Marketing budgets rise at record levels as confidence increases

An increasing number of the UK’s biggest brands are planning to spend more on marketing in 2014 with bullish marketers investing the additional funds in traditional media such as television and outdoor amid improving forecasts for economic growth.

Marketers are planning to more on marketing in 2014, spurred by the improving economy.

The latest Bellwether report, a quarterly survey of 300 senior marketers from the UK’s top companies and a respected barometer of confidence in the industry, finds marketers increasingly optimistic about the prospects for their companies and industry sectors.

Their confidence is reflected in the number of those surveyed planning to increase their budgets for this year and next – 40 per cent – a marked increase on the 25.8 per cent that were planning an upward revision at the start of the first quarter. Just 14 per cent said they were planning to trim budgets with the resulting net balance of 26 per cent the highest return for seven years.

The picture for the year ahead was mirrored by the number of respondents reporting higher than expected spend in the first three months of 2014. Almost a third (30 per cent) spent more than planned in the first quarter compared to 9 per cent spending less than budgeted. The net balance of 21 per cent was the highest total registered in the report’s 14-year history and a steep uplift on the 11 per cent return at the beginning of the year.

Bellwether also suggested that the additional money spent in the first quarter was spent on traditional media channels. The net balance of those increasing their spend on “main media” – television, radio, outdoor and print – increased to 11.7 per cent compared to online media’s 8.5 per cent, the first time main media had beaten digital into second place in almost three years. The balance of companies increasing spend on channels such as display, social and search, seen as low cost but more efficient in straitened times, was also down on the 9.2 per cent reported for the fourth quarter.

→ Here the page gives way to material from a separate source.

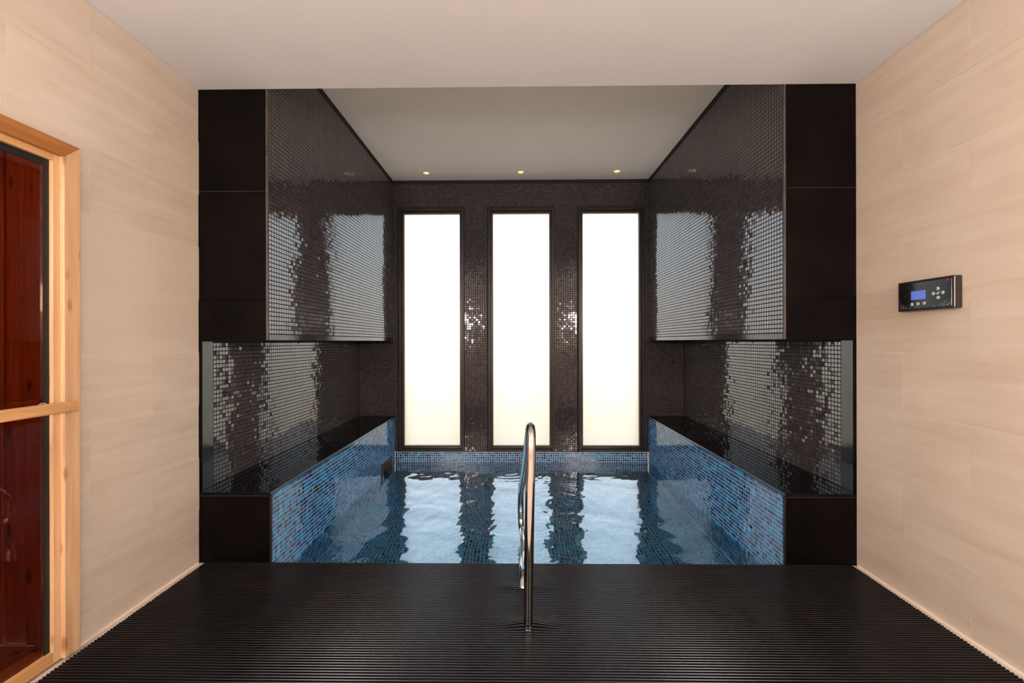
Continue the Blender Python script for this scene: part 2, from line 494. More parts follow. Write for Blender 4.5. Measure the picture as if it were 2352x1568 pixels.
DOOR = (0.74, 1.65, 2.02)
def tiled_wall(side, x, sgn, joints, hole, smooth_rows, label):
    root = MB()
    xb0, xb1 = x + sgn * 0.0022, x + sgn * 0.12
    if hole:
        root.box(xb0, xb1, hole[1], Y0 - 0.0005, 0, ZC).box(xb0, xb1, hole[0], hole[1], hole[2], ZC).box(xb0, xb1, YB, hole[0], 0, ZC)
    else:
        root.box(xb0, xb1, YB, Y0 - 0.0005, 0, ZC)
    w = root.build('wall_' + side, M['grout_pale'])
    tag(w, label, 'wall', kind='structure')
    for r in range(9):
        j = joints[r % 2]
        ks = range(-4, 3)
        for k in ks:
            a, b = j + 0.6 * (k - 1), j + 0.6 * k
            a, b = max(a, -0.4), min(b, Y0)
            if b - a < 0.02: continue
            z0, z1 = r * 0.3, (r + 1) * 0.3
            g = TG / 2
            pts = clip_tile(a + g, b - (g if b < Y0 else 0), z0 + g, z1 - g, hole)
            if pts is None: continue
            dx = random.uniform(0, 0.0004)
            MB().prism(pts, 'x', x + sgn * 0.0030, x + sgn * dx).build('tile', M['beige_smooth'] if r in smooth_rows else M['beige'], w)
    box('wall_plaster', M['beige_wall'], w, x + sgn * 0.0005, x + sgn * 0.0030, YB, -0.4, 0, ZC)
    return w
wl = tiled_wall('left', XL, -1, (1.751, 2.058), DOOR, (4, 5), 'beige stone tile wall around the glass sauna door')
wr = tiled_wall('right', XR, 1, (1.768, 2.074), None, (), 'beige stone tile wall carrying the black control panel')
for side, x, s in (('left', XL, 1), ('right', XR, -1)):
    if side == 'left':
        o = MB().box(x, x + s * 0.006, 1.684, Y0 - 0.012, 0.0, 0.008).build('trim_1', M['grout_pale'])
        tag(o, 'thin pale sealant strip along the wall foot by the sauna door', 'trim', kind='structure')
    else:
        o = MB().box(x, x + s * 0.006, -0.4, Y0 - 0.012, 0.0, 0.008).build('trim_2', M['grout_pale'])
        tag(o, 'thin pale sealant strip along the wall foot below the control panel', 'trim', kind='structure')

# ---- alcove back wall with three windows
WIN = [(-1.359, -0.605), (-0.332, 0.429), (0.702, 1.456)]
WZ0, WZ1 = -0.004, 2.788
bw = MB()
xs = [XL - 0.12] + [v for w in WIN for v in w] + [XR + 0.12]
for i in range(0, len(xs), 2):
    bw.box(xs[i], xs[i + 1], Y1, Y1 + 0.22, WZ0, WZ1)
bw.box(XL - 0.12, XR + 0.12, Y1, Y1 + 0.22, WZ1, ZA)
wb = bw.build('wall_back', M['dark_grout'])
tag(wb, 'black glass mosaic wall holding the three tall windows', 'wall', kind='structure')
ZT = 0.0
nu = int((XR - XL) / P) + 1
nv = int((ZA - 0.022 - ZT) / P)
def skip_back(u, v):
    x, z = XL + u, ZT + v
    s = np.zeros(len(u), bool)
    for a, b in WIN:
        s |= (x > a - 0.012) & (x < b + 0.012) & (z > WZ0 - 0.012) & (z < WZ1 + 0.012)
    s |= (x < BL - 0.004) & (z > ZB - 0.02)
    s |= (x > BR + 0.004) & (z > ZB - 0.02)
    s |= (x < SL) & (z < ZS + 0.012)
    s |= (x > SR) & (z < ZS + 0.012)
    s |= (x > XR - 0.012)
    return s
mosaic('mosaic_field', (XL, Y1, ZT), (1, 0, 0), (0, 0, 1), (0, -1, 0), nu, nv, M['black_tile_back'], black_cols, wb, skip=skip_back, tilt=0.014)

# ---- windows
def window(i, a, b, label):
    root = empty('window_%d' % i, ((a + b) / 2, Y1, WZ0))
    tag(root, label, 'window', kind='structure')
    fwid, inn = 0.030, 0.022
    ya, yb = Y1 - 0.012, Y1 + 0.075
    for nm, x0, x1, z0, z1 in (('frame_post', a, a + fwid, WZ0, WZ1), ('frame_post', b - fwid, b, WZ0, WZ1)):
        box(nm, M['frame_black'], root, x0, x1, ya, yb, z0, z1, 0.003)
    for z0, z1 in ((WZ0, WZ0 + fwid), (WZ1 - fwid, WZ1)):
        box('frame_rail', M['frame_black'], root, a + fwid, b - fwid, ya, yb, z0, z1, 0.003)
    a2, b2, c2, d2 = a + fwid, b - fwid, WZ0 + fwid, WZ1 - fwid
    y2, y3 = Y1 + 0.008, Y1 + 0.070
    for x0, x1 in ((a2, a2 + inn), (b2 - inn, b2)):
        box('sash_post', M['frame_brown'], root, x0, x1, y2, y3, c2, d2, 0.003)
    for z0, z1 in ((c2, c2 + inn + 0.010), (d2 - inn, d2)):
        box('sash_rail', M['frame_brown'], root, a2 + inn, b2 - inn, y2, y3, z0, z1, 0.003)
    a3, b3, c3, d3 = a2 + inn, b2 - inn, c2 + inn + 0.010, d2 - inn
    bead = MB()
    t = 0.005
    for x0, x1, z0, z1 in ((a3, a3 + t, c3, d3), (b3 - t, b3, c3, d3), (a3 + t, b3 - t, c3, c3 + t), (a3 + t, b3 - t, d3 - t, d3)):
        bead.box(x0, x1, Y1 + 0.030, Y1 + 0.042, z0, z1)
    bead.build('glazing_bead', M['bead'], root)
    box('pane', M['frosted'], root, a3 - 0.004, b3 + 0.004, Y1 + 0.042, Y1 + 0.052, c3 - 0.004, d3 + 0.004)
window(1, *WIN[0], 'tall frosted window nearest the sauna door side')
window(2, *WIN[1], 'tall frosted window in the middle behind the handrail')
window(3, *WIN[2], 'tall frosted window nearest the control panel side')

o = MB().box(-40, 40, Y1 + 0.22, Y1 + 60, -0.40, -0.30).build('ground', M['paving'])
tag(o, 'sunlit sand coloured paving outside the frosted windows', 'ground', kind='structure')

# ---- niche side walls (above the ledges, below the bulkheads)
ZN0 = ZS
def niche(side, x, s, label):
    w = box('wall_niche_' + side, M['dark_grout'], None, x - s * 0.004, x - s * 0.12, Y0, Y1, ZF - 0.1, ZA)
    tag(w, label, 'wall', kind='structure')
    ystart = Y0 + 0.114
    nu_ = int((Y1 - ystart) / P) ; nv_ = int((ZB - ZS) / P) + 1
    mosaic('mosaic_field', (x - s * 0.004, ystart, ZS + 0.002), (0, 1, 0), (0, 0, 1), (s, 0, 0), nu_, nv_, M['black_tile'], black_cols, w,
           skip=lambda u, v: v > ZB - ZS - 0.013, tilt=0.013, wave=0.009, single=lambda u, v: -u + 0.15 * np.cos(v * 3), single_mat=M['black_tile_o'])
    box('end_strip', M['strip_stone'], w, x - s * 0.004, x + s * 0.002, Y0 + 0.022, Y0 + 0.108, ZS + 0.001, ZB - 0.006, 0.001)
    box('corner_strip', M['black_slab'], w, x - s * 0.002, x + s * 0.004, Y0 + 0.0005, Y0 + 0.020, ZS + 0.001, ZB - 0.001)
    return w
niche('left', XL, 1, 'black mosaic recess wall above the ledge beside the sauna door')
niche('right', XR, -1, 'black mosaic recess wall above the ledge beside the control panel')

# ---- bulkheads
def bulkhead(xw, xi, s, label):
    """s = +1 when the inner face looks to +x"""
    root = empty('tiled_bulkhead', ((xw + xi) / 2, Y0, ZB))
    tag(root, label, 'bulkhead', 'bulkheads hanging over the ledges')
    gx = xi - s * 0.004
    box('core', M['dark_grout'], root, xw, gx, Y0 + 0.012, Y1, ZB, ZA)
    # big black slabs on the end
    for z0, z1 in ((ZB, 1.5), (1.5, 2.119), (2.119, 2.70)):
        box('end_slab', M['black_slab'], root, xw + s * 0.0005, xi - s * 0.010, Y0, Y0 + 0.012, z0 + 0.0008, z1 - 0.0008, 0.0006)
    box('joint', M['joint'], root, xw + s * 0.004, xi - s * 0.012, Y0 + 0.0006, Y0 + 0.004, 2.1184, 2.1196)
    box('corner_trim', M['corner_profile'], root, xi - s * 0.010, xi, Y0, Y0 + 0.016, ZB, 2.70, 0.002)
    for k in range(3):
        y0 = Y0 + 0.016 + k * (Y1 - Y0 - 0.016) / 3; y1 = Y0 + 0.016 + (k + 1) * (Y1 - Y0 - 0.016) / 3
        box('bottom_trim', M['strip_stone'], root, gx, xi + s * 0.0005, y0 + 0.0005, y1 - 0.0005, ZB, ZB + 0.034, 0.001)
    nu_ = int((Y1 - Y0 - 0.020) / P); nv_ = int((ZA - 0.03 - ZB - 0.037) / P)
    mosaic('mosaic_field', (gx, Y0 + 0.018, ZB + 0.037), (0, 1, 0), (0, 0, 1), (s, 0, 0), nu_, nv_, M['black_tile'], black_cols, root,
           tilt=0.008, wave=0.006, single=lambda u, v: -u - 0.02 * np.abs(v - 0.5) - 5.0 * (v > 1.39), single_mat=M['black_tile_o'])
bulkhead(XL, BL, 1, 'black mosaic bulkhead overhanging the ledge beside the sauna door')
bulkhead(XR, BR, -1, 'black mosaic bulkhead overhanging the ledge beside the control panel')

# ---- ledges
SK = (4.295, 4.625, -0.165, -0.015)       # skimmer opening: y0 y1 z0 z1
def ledge(xw, xi, s, label, skim):
    root = empty('pool_ledge', ((xw + xi) / 2, Y0, 0))
    tag(root, label, 'ledge', 'stone topped ledges along the pool')
    gx = xi - s * 0.004
    core = MB()
    if skim:
        y0, y1, z0, z1 = SK
        gi = gx - s * 0.16
        core.box(xw, gi, Y0 + 0.012, Y1, ZF - 0.1, ZS - 0.02)
        core.box(gi, gx, Y0 + 0.012, y0, ZF - 0.1, ZS - 0.02).box(gi, gx, y1, Y1, ZF - 0.1, ZS - 0.02)
        core.box(gi, gx, y0, y1, ZF - 0.1, z0).box(gi, gx, y0, y1, z1, ZS - 0.02)
    else:
        core.box(xw, gx, Y0 + 0.012, Y1, ZF - 0.1, ZS - 0.02)
    core.build('core', M['pool_grout'], root)
    box('end_slab', M['black_slab'], root, xw + s * 0.0005, xi - s * 0.009, Y0, Y0 + 0.012, 0.0, ZS - 0.022, 0.0006)
    box('corner_trim', M['frame_black'], root, xi - s * 0.009, xi - s * 0.001, Y0, Y0 + 0.014, 0.0, ZS - 0.020, 0.001)
    box('joint', M['joint'], root, xw + s * 0.002, xi - s * 0.010, Y0 + 0.001, Y0 + 0.006, ZS - 0.0218, ZS - 0.0204)
    ym = Y0 + 1.02
    for y0, y1 in ((Y0 - 0.002, ym), (ym, Y1)):
        box('top_slab', M['granite'], root, xw + s * 0.0005, xi - s * 0.006, y0 + 0.0006, y1 - 0.0006, ZS - 0.020, ZS, 0.0015)
    box('edge_trim', M['trim_metal'], root, xi - s * 0.006, xi + s * 0.003, Y0 - 0.002, Y1, ZS - 0.012, ZS + 0.001, 0.0015)
    nu_ = int((Y1 - Y0 - 0.016) / P); nv_ = int((ZS - 0.014 - ZF) / P)
    def skip(u, v):
        y, z = Y0 + 0.015 + u, ZF + (ZS - 0.014 - ZF) - nv_ * P + v
        if not skim: return np.zeros(len(u), bool)
        return (y > SK[0] - 0.011) & (y < SK[1] + 0.011) & (z > SK[2] - 0.011) & (z < SK[3] + 0.011)
    mosaic('mosaic_field', (gx, Y0 + 0.015, ZF + (ZS - 0.014 - ZF) - nv_ * P), (0, 1, 0), (0, 0, 1), (s, 0, 0), nu_, nv_, M['blue_tile'], blue_cols, root,
           skip=skip, tilt=0.009, wave=0.004, size=0.0220, single=lambda u, v: -u - 5.0 * (v < 0.40), single_mat=M['blue_tile_o'])
ledge(XL, SL, 1, 'black topped ledge with blue mosaic face beside the sauna door', True)
ledge(XR, SR, -1, 'black topped ledge with blue mosaic face beside the control panel', False)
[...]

The willingness to spend more on marketing follows recent upward revisions for UK economic growth – fiscal watchdog The Office for Budget Responsibility recently raised its projection to 2.7 per cent from 2.4 per cent.

The news also comes as the Office of National Statistics reports weekly wage increases are now matching inflation, indicating that the squeeze on consumer spending is easing. Weekly wages rose by 1.7 per cent to the end of February, says the ONS, matching the 1.7 per cent increase in the rate of inflation in February.

Chris Williamson, chief economist at economic analyst Markit and author of the Bellwether report says: “The spring Bellwether Report reveals the most upbeat assessment of business and marketing spend that we have seen since starting the survey back in 2000. Last year saw the biggest rise in marketing spend since 2006, and 2014 looks set to be even better.

“If the initial increase in budgets for the year being the strongest since 2006 wasn’t already enough, the fact that companies have already revised these budgets higher to an extent not seen in the 14-year history paints a remarkably buoyant picture for the rest of 2014.

“Companies are ramping up their markets and advertising expenditure in the face of growing optimism about the economic outlook. As higher marketing spend is also usually accompanied by rising business investment.”